▶ _Dataset extract_
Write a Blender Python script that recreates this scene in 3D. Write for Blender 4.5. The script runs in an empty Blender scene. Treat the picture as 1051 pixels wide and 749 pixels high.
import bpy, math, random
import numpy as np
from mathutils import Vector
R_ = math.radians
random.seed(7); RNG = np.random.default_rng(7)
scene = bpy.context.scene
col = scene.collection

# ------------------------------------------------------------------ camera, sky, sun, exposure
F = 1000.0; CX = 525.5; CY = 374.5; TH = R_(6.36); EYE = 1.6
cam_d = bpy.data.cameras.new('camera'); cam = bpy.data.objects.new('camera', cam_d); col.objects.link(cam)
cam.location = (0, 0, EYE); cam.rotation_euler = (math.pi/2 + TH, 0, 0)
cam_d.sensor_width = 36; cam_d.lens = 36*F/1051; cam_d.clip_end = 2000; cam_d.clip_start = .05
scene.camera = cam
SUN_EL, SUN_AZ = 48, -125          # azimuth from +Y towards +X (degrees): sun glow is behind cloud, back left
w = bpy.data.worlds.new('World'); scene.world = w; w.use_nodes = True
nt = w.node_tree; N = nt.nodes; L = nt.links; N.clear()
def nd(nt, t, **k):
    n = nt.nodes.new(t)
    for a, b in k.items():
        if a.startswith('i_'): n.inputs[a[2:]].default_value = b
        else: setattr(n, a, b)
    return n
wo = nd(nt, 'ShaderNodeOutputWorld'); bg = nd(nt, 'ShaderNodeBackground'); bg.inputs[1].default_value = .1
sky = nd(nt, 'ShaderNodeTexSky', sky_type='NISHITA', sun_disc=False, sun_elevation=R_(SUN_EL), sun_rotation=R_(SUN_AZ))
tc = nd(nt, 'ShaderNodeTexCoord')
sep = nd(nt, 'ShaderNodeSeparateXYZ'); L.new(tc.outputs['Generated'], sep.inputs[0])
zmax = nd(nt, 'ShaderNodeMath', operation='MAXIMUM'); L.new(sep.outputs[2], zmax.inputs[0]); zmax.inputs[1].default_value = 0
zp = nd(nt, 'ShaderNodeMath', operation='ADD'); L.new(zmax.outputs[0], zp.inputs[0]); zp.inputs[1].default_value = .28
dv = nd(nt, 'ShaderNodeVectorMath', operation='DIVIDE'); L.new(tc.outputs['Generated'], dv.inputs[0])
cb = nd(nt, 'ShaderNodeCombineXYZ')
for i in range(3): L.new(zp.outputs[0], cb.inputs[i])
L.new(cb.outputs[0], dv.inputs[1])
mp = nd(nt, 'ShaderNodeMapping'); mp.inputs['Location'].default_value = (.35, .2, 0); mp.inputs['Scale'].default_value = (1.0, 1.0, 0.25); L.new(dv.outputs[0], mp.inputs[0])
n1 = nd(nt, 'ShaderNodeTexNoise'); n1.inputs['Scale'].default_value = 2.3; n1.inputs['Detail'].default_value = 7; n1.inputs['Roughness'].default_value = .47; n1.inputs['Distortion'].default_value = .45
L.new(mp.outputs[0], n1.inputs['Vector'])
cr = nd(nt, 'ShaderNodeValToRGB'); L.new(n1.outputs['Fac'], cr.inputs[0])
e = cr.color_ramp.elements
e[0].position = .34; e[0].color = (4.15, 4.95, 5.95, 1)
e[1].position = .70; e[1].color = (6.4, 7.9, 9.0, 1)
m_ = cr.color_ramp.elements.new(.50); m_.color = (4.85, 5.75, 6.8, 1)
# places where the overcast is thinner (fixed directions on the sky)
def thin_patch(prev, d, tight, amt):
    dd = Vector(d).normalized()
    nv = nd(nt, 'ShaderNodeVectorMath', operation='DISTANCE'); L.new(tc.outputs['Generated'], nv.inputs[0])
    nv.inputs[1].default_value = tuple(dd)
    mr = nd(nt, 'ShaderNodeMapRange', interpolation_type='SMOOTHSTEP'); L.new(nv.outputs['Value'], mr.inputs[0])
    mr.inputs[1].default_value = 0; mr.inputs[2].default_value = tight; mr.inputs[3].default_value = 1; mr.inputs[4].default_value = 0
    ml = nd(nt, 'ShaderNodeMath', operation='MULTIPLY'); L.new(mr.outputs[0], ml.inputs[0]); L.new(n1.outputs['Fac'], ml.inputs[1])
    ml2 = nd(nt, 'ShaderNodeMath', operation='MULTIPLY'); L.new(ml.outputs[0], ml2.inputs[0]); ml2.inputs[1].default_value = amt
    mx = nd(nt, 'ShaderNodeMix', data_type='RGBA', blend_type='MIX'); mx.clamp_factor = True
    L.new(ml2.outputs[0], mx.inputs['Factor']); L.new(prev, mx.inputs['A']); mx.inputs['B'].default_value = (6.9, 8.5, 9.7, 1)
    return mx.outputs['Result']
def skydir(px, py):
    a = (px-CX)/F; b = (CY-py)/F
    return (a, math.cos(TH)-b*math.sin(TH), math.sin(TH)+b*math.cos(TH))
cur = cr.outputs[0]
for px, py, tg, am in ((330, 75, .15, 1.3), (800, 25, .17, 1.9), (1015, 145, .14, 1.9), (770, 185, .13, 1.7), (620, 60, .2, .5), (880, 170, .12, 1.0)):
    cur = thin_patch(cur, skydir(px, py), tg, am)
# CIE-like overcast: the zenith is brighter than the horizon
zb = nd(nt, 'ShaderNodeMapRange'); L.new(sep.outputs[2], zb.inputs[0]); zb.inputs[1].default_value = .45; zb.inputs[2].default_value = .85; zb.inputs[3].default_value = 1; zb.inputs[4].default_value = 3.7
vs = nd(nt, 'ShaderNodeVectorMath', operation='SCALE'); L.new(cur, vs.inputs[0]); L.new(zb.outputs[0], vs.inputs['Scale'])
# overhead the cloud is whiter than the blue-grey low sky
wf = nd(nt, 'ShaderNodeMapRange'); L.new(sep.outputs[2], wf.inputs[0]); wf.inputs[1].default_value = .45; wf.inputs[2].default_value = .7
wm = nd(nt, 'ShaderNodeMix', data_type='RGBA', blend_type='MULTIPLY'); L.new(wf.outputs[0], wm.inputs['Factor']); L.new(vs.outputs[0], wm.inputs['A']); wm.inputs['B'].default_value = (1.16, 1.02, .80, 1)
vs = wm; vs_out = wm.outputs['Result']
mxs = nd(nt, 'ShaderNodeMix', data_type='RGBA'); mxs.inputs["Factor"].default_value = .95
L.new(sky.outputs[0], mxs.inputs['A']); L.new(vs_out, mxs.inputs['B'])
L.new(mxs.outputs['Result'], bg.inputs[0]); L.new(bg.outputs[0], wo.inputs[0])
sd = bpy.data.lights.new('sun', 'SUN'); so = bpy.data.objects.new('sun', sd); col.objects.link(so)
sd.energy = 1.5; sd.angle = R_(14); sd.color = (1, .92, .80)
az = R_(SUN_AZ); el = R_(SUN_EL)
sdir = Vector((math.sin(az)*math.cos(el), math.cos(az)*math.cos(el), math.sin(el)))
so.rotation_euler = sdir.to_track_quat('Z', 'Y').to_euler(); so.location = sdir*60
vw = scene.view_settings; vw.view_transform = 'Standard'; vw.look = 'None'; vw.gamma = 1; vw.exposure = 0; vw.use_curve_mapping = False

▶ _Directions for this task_
From the first line of the data through the line with "col = scene.collection", quote each line exactly and add nothing else.

▶ _The solution_
Write a Blender Python script that recreates this scene in 3D. Write for Blender 4.5. The script runs in an empty Blender scene. Treat the picture as 1051 pixels wide and 749 pixels high.
import bpy, math, random
import numpy as np
from mathutils import Vector
R_ = math.radians
random.seed(7); RNG = np.random.default_rng(7)
scene = bpy.context.scene
col = scene.collection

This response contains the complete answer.